# [Set exercise]
Output the data that follows exactly, line for line.

* * * * *

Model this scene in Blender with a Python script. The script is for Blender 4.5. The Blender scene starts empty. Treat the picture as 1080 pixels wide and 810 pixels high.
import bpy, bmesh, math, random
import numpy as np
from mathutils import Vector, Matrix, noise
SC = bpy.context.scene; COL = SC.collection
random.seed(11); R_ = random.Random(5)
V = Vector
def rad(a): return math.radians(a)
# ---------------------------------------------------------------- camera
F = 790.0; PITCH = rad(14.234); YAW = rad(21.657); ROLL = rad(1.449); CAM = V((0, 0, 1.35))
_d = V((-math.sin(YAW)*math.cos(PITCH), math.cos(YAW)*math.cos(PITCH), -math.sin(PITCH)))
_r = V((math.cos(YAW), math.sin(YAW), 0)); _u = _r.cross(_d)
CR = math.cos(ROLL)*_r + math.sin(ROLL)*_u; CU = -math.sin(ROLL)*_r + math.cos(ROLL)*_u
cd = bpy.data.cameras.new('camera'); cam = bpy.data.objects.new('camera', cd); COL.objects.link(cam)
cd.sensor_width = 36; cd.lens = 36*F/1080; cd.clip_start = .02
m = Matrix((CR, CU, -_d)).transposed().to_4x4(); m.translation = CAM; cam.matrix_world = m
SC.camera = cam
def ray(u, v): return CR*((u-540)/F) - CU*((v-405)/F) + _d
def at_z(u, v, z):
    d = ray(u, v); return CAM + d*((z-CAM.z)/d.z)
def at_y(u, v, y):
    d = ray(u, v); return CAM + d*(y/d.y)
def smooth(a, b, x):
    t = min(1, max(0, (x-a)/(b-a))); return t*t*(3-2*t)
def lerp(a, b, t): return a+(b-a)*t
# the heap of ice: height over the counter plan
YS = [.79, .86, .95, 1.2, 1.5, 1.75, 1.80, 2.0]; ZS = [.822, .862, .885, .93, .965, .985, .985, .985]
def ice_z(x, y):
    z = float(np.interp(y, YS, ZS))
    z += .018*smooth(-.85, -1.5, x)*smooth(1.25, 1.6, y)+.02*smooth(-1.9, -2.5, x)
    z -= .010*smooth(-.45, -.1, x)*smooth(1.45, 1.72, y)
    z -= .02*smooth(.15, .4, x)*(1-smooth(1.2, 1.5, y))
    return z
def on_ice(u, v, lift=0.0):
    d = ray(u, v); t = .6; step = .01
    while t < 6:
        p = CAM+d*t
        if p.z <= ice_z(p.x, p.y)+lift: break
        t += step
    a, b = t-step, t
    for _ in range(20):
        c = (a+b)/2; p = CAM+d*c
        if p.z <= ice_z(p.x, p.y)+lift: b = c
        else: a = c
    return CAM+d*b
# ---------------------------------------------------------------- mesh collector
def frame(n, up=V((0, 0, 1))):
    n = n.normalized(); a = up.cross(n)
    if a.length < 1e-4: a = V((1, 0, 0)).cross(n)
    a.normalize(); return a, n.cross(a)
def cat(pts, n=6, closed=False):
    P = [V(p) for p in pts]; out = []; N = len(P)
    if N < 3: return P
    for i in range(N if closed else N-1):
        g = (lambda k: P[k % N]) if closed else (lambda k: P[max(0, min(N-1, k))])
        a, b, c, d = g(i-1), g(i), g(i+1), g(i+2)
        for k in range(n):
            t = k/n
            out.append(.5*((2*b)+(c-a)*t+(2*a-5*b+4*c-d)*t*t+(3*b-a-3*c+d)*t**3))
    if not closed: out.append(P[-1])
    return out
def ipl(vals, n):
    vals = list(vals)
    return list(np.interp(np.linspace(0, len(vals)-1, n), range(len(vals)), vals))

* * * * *

# [Final result]
Model this scene in Blender with a Python script. The script is for Blender 4.5. The Blender scene starts empty. Treat the picture as 1080 pixels wide and 810 pixels high.
import bpy, bmesh, math, random
import numpy as np
from mathutils import Vector, Matrix, noise
SC = bpy.context.scene; COL = SC.collection
random.seed(11); R_ = random.Random(5)
V = Vector
def rad(a): return math.radians(a)
# ---------------------------------------------------------------- camera
F = 790.0; PITCH = rad(14.234); YAW = rad(21.657); ROLL = rad(1.449); CAM = V((0, 0, 1.35))
_d = V((-math.sin(YAW)*math.cos(PITCH), math.cos(YAW)*math.cos(PITCH), -math.sin(PITCH)))
_r = V((math.cos(YAW), math.sin(YAW), 0)); _u = _r.cross(_d)
CR = math.cos(ROLL)*_r + math.sin(ROLL)*_u; CU = -math.sin(ROLL)*_r + math.cos(ROLL)*_u
cd = bpy.data.cameras.new('camera'); cam = bpy.data.objects.new('camera', cd); COL.objects.link(cam)
cd.sensor_width = 36; cd.lens = 36*F/1080; cd.clip_start = .02
m = Matrix((CR, CU, -_d)).transposed().to_4x4(); m.translation = CAM; cam.matrix_world = m
SC.camera = cam
def ray(u, v): return CR*((u-540)/F) - CU*((v-405)/F) + _d
def at_z(u, v, z):
    d = ray(u, v); return CAM + d*((z-CAM.z)/d.z)
def at_y(u, v, y):
    d = ray(u, v); return CAM + d*(y/d.y)
def smooth(a, b, x):
    t = min(1, max(0, (x-a)/(b-a))); return t*t*(3-2*t)
def lerp(a, b, t): return a+(b-a)*t
# the heap of ice: height over the counter plan
YS = [.79, .86, .95, 1.2, 1.5, 1.75, 1.80, 2.0]; ZS = [.822, .862, .885, .93, .965, .985, .985, .985]
def ice_z(x, y):
    z = float(np.interp(y, YS, ZS))
    z += .018*smooth(-.85, -1.5, x)*smooth(1.25, 1.6, y)+.02*smooth(-1.9, -2.5, x)
    z -= .010*smooth(-.45, -.1, x)*smooth(1.45, 1.72, y)
    z -= .02*smooth(.15, .4, x)*(1-smooth(1.2, 1.5, y))
    return z
def on_ice(u, v, lift=0.0):
    d = ray(u, v); t = .6; step = .01
    while t < 6:
        p = CAM+d*t
        if p.z <= ice_z(p.x, p.y)+lift: break
        t += step
    a, b = t-step, t
    for _ in range(20):
        c = (a+b)/2; p = CAM+d*c
        if p.z <= ice_z(p.x, p.y)+lift: b = c
        else: a = c
    return CAM+d*b
# ---------------------------------------------------------------- mesh collector
def frame(n, up=V((0, 0, 1))):
    n = n.normalized(); a = up.cross(n)
    if a.length < 1e-4: a = V((1, 0, 0)).cross(n)
    a.normalize(); return a, n.cross(a)
def cat(pts, n=6, closed=False):
    P = [V(p) for p in pts]; out = []; N = len(P)
    if N < 3: return P
    for i in range(N if closed else N-1):
        g = (lambda k: P[k % N]) if closed else (lambda k: P[max(0, min(N-1, k))])
        a, b, c, d = g(i-1), g(i), g(i+1), g(i+2)
        for k in range(n):
            t = k/n
            out.append(.5*((2*b)+(c-a)*t+(2*a-5*b+4*c-d)*t*t+(3*b-a-3*c+d)*t**3))
    if not closed: out.append(P[-1])
    return out
def ipl(vals, n):
    vals = list(vals)
    return list(np.interp(np.linspace(0, len(vals)-1, n), range(len(vals)), vals))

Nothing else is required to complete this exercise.